Set down the data below without change, skipping the pictures it holds.

======== RAW DATA ========

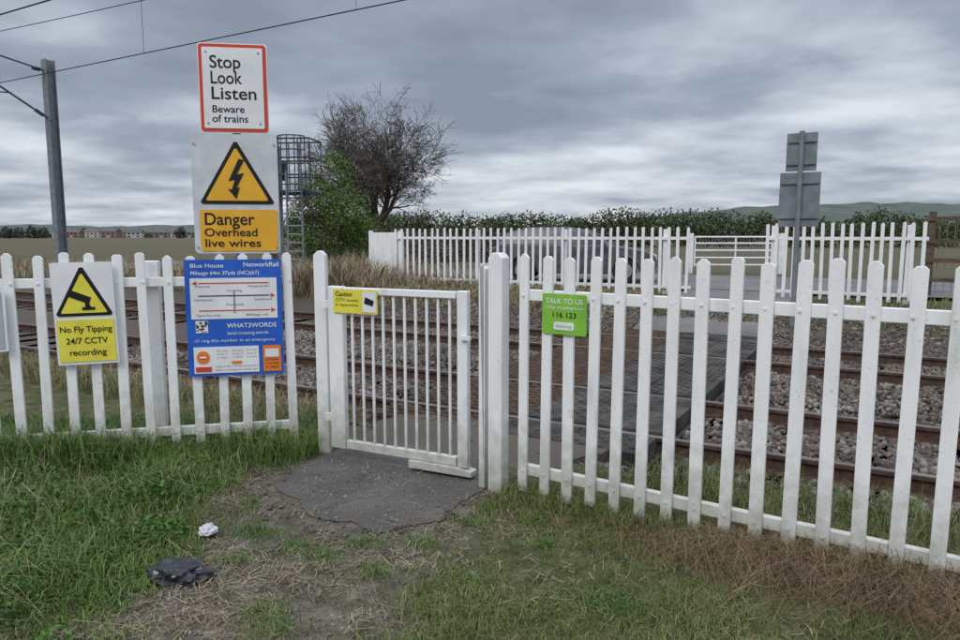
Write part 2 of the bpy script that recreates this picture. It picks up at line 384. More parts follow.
# gate
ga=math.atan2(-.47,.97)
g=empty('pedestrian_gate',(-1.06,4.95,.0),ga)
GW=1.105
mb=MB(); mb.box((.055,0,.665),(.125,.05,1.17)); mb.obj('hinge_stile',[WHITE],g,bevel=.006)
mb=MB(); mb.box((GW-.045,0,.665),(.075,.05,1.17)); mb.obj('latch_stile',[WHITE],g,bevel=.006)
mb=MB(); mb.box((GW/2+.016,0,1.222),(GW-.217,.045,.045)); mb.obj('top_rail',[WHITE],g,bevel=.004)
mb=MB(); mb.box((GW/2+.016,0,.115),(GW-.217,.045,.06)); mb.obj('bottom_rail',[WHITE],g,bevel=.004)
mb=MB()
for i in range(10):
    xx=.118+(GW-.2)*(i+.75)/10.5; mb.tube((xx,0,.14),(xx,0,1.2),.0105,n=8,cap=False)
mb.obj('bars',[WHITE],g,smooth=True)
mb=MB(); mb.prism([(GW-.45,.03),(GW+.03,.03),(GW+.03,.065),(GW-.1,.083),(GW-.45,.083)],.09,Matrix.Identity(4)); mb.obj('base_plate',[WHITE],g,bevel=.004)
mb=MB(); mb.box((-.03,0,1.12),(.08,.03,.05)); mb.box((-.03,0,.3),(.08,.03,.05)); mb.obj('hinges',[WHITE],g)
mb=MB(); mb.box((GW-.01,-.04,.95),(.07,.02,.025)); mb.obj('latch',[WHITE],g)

# ---------------- signs
def plate(par,name,x,z,w,h,y,mat,th=.003,r=0):
    mb=MB()
    if r:
        pts=[]
        for cx,cz,a0 in ((w/2-r,-h/2+r,-90),(w/2-r,h/2-r,0),(-w/2+r,h/2-r,90),(-w/2+r,-h/2+r,180)):
            for k in range(5):
                a=math.radians(a0+k*22.5); pts.append((x+cx+r*math.cos(a),z+cz+r*math.sin(a)))
        mb.prism(pts,th,Matrix.Translation((0,y,0)))
    else: mb.box((x,y,z),(w,th,h))
    return mb.obj(name,[mat],par)
def poly(par,name,pts,y,mat,th=.003):
    mb=MB(); mb.prism(pts,th,Matrix.Translation((0,y,0))); return mb.obj(name,[mat],par)
def text(par,s,x,z,size,y,mat,width=None,align='LEFT',bold=0):
    c=bpy.data.curves.new('lettering','FONT'); c.body=s; c.size=size; c.align_x=align; c.offset=min(bold,size*.010); c.materials.append(mat)
    o=bpy.data.objects.new('lettering',c); COL.objects.link(o); o.parent=par
    o.location=(x,y,z); o.rotation_euler=(math.pi/2,0,0)
    if width:
        bpy.context.view_layer.update(); dx=o.dimensions.x
        if dx>0: o.scale=(width/dx,1,1)
    return o
La=math.atan2(.22,.975)
e=empty('stop_look_listen_sign',(-1.715,5.03,0),La*.6)
plate(e,'panel',0,2.62,.465,.605,0,SIGNW,.006,.02); 
plate(e,'red_border',0,2.62,.45,.59,-.005,RED,.003,.02); plate(e,'white_face',0,2.62,.405,.545,-.009,SIGNW,.003,.008)
for i,(t,w) in enumerate((('Stop',.205),('Look',.21),('Listen',.30))): text(e,t,-.155,2.755-i*.105,.12,-.012,BLACK,w,bold=.003)
text(e,'Beware',-.15,2.455,.07,-.012,BLACK,.215,bold=.0018); text(e,'of trains',-.15,2.39,.07,-.012,BLACK,.24,bold=.0018)
mb=MB(); mb.tube((0,.045,1.48),(0,.045,2.88),.03,n=12); mb.box((0,.02,2.8),(.4,.03,.03)); mb.box((0,.02,2.42),(.4,.03,.03)); mb.obj('post',[STEEL],e,smooth=False)
for zz in (2.86,2.38):
    for xx in (-.175,.175): plate(e,'rivet',xx,zz,.014,.014,-.0115,STEEL,.003,.0069)
e=empty('danger_live_wires_sign',(-1.725,5.02,0),La*.6)
plate(e,'panel',0,1.893,.585,.83,0,MN('sign_offwhite',[(.50,.52,.55),(.60,.62,.64)],rough=.4),.006,.03)
def tri(cx,z0,w,h,r=.03): 
    return [(cx-w/2+r*.4,z0),(cx+w/2-r*.4,z0),(cx+w/2,z0+r*.5),(cx+r*.35,z0+h),(cx-r*.35,z0+h),(cx-w/2,z0+r*.5)]
poly(e,'warning_triangle',tri(0.01,1.825,.50,.43),-.006,BLACK); poly(e,'triangle_face',tri(0.01,1.848,.42,.36,.02),-.010,YEL)
poly(e,'lightning_bolt',[(0.03,2.14),(-.045,1.985),(.0,1.995),(-.025,1.925),(-.05,1.93),(.005,1.86),(.03,1.945),(.008,1.935),(.06,2.04),(.012,2.03),(.065,2.13)],-.014,BLACK)
plate(e,'yellow_face',.015,1.64,.53,.29,-.007,YEL,.003,.015)
text(e,'Danger',-.225,1.68,.12,-.011,BLACK,.34,bold=.004); text(e,'Overhead',-.225,1.60,.08,-.011,BLACK,.36,bold=.0018); text(e,'live wires',-.225,1.525,.08,-.011,BLACK,.38,bold=.0018)
for zz in (2.24,1.52):
    for xx in (-.27,.27): plate(e,'rivet',xx,zz,.014,.014,-.011,STEEL,.003,.0069)
mb=MB(); mb.tube((0,.06,-.1),(0,.06,2.3),.03,n=12); mb.obj('post',[STEEL],e)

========

WRITTEN SOLUTION:
Write part 2 of the bpy script that recreates this picture. It picks up at line 384. More parts follow.
# gate
ga=math.atan2(-.47,.97)
g=empty('pedestrian_gate',(-1.06,4.95,.0),ga)
GW=1.105
mb=MB(); mb.box((.055,0,.665),(.125,.05,1.17)); mb.obj('hinge_stile',[WHITE],g,bevel=.006)
mb=MB(); mb.box((GW-.045,0,.665),(.075,.05,1.17)); mb.obj('latch_stile',[WHITE],g,bevel=.006)
mb=MB(); mb.box((GW/2+.016,0,1.222),(GW-.217,.045,.045)); mb.obj('top_rail',[WHITE],g,bevel=.004)
mb=MB(); mb.box((GW/2+.016,0,.115),(GW-.217,.045,.06)); mb.obj('bottom_rail',[WHITE],g,bevel=.004)
mb=MB()
for i in range(10):
    xx=.118+(GW-.2)*(i+.75)/10.5; mb.tube((xx,0,.14),(xx,0,1.2),.0105,n=8,cap=False)
mb.obj('bars',[WHITE],g,smooth=True)
mb=MB(); mb.prism([(GW-.45,.03),(GW+.03,.03),(GW+.03,.065),(GW-.1,.083),(GW-.45,.083)],.09,Matrix.Identity(4)); mb.obj('base_plate',[WHITE],g,bevel=.004)
mb=MB(); mb.box((-.03,0,1.12),(.08,.03,.05)); mb.box((-.03,0,.3),(.08,.03,.05)); mb.obj('hinges',[WHITE],g)
mb=MB(); mb.box((GW-.01,-.04,.95),(.07,.02,.025)); mb.obj('latch',[WHITE],g)

# ---------------- signs
def plate(par,name,x,z,w,h,y,mat,th=.003,r=0):
    mb=MB()
    if r:
        pts=[]
        for cx,cz,a0 in ((w/2-r,-h/2+r,-90),(w/2-r,h/2-r,0),(-w/2+r,h/2-r,90),(-w/2+r,-h/2+r,180)):
            for k in range(5):
                a=math.radians(a0+k*22.5); pts.append((x+cx+r*math.cos(a),z+cz+r*math.sin(a)))
        mb.prism(pts,th,Matrix.Translation((0,y,0)))
    else: mb.box((x,y,z),(w,th,h))
    return mb.obj(name,[mat],par)
def poly(par,name,pts,y,mat,th=.003):
    mb=MB(); mb.prism(pts,th,Matrix.Translation((0,y,0))); return mb.obj(name,[mat],par)
def text(par,s,x,z,size,y,mat,width=None,align='LEFT',bold=0):
    c=bpy.data.curves.new('lettering','FONT'); c.body=s; c.size=size; c.align_x=align; c.offset=min(bold,size*.010); c.materials.append(mat)
    o=bpy.data.objects.new('lettering',c); COL.objects.link(o); o.parent=par
    o.location=(x,y,z); o.rotation_euler=(math.pi/2,0,0)
    if width:
        bpy.context.view_layer.update(); dx=o.dimensions.x
        if dx>0: o.scale=(width/dx,1,1)
    return o
La=math.atan2(.22,.975)
e=empty('stop_look_listen_sign',(-1.715,5.03,0),La*.6)
plate(e,'panel',0,2.62,.465,.605,0,SIGNW,.006,.02); 
plate(e,'red_border',0,2.62,.45,.59,-.005,RED,.003,.02); plate(e,'white_face',0,2.62,.405,.545,-.009,SIGNW,.003,.008)
for i,(t,w) in enumerate((('Stop',.205),('Look',.21),('Listen',.30))): text(e,t,-.155,2.755-i*.105,.12,-.012,BLACK,w,bold=.003)
text(e,'Beware',-.15,2.455,.07,-.012,BLACK,.215,bold=.0018); text(e,'of trains',-.15,2.39,.07,-.012,BLACK,.24,bold=.0018)
mb=MB(); mb.tube((0,.045,1.48),(0,.045,2.88),.03,n=12); mb.box((0,.02,2.8),(.4,.03,.03)); mb.box((0,.02,2.42),(.4,.03,.03)); mb.obj('post',[STEEL],e,smooth=False)
for zz in (2.86,2.38):
    for xx in (-.175,.175): plate(e,'rivet',xx,zz,.014,.014,-.0115,STEEL,.003,.0069)
e=empty('danger_live_wires_sign',(-1.725,5.02,0),La*.6)
plate(e,'panel',0,1.893,.585,.83,0,MN('sign_offwhite',[(.50,.52,.55),(.60,.62,.64)],rough=.4),.006,.03)
def tri(cx,z0,w,h,r=.03): 
    return [(cx-w/2+r*.4,z0),(cx+w/2-r*.4,z0),(cx+w/2,z0+r*.5),(cx+r*.35,z0+h),(cx-r*.35,z0+h),(cx-w/2,z0+r*.5)]
poly(e,'warning_triangle',tri(0.01,1.825,.50,.43),-.006,BLACK); poly(e,'triangle_face',tri(0.01,1.848,.42,.36,.02),-.010,YEL)
poly(e,'lightning_bolt',[(0.03,2.14),(-.045,1.985),(.0,1.995),(-.025,1.925),(-.05,1.93),(.005,1.86),(.03,1.945),(.008,1.935),(.06,2.04),(.012,2.03),(.065,2.13)],-.014,BLACK)
plate(e,'yellow_face',.015,1.64,.53,.29,-.007,YEL,.003,.015)
text(e,'Danger',-.225,1.68,.12,-.011,BLACK,.34,bold=.004); text(e,'Overhead',-.225,1.60,.08,-.011,BLACK,.36,bold=.0018); text(e,'live wires',-.225,1.525,.08,-.011,BLACK,.38,bold=.0018)
for zz in (2.24,1.52):
    for xx in (-.27,.27): plate(e,'rivet',xx,zz,.014,.014,-.011,STEEL,.003,.0069)
mb=MB(); mb.tube((0,.06,-.1),(0,.06,2.3),.03,n=12); mb.obj('post',[STEEL],e)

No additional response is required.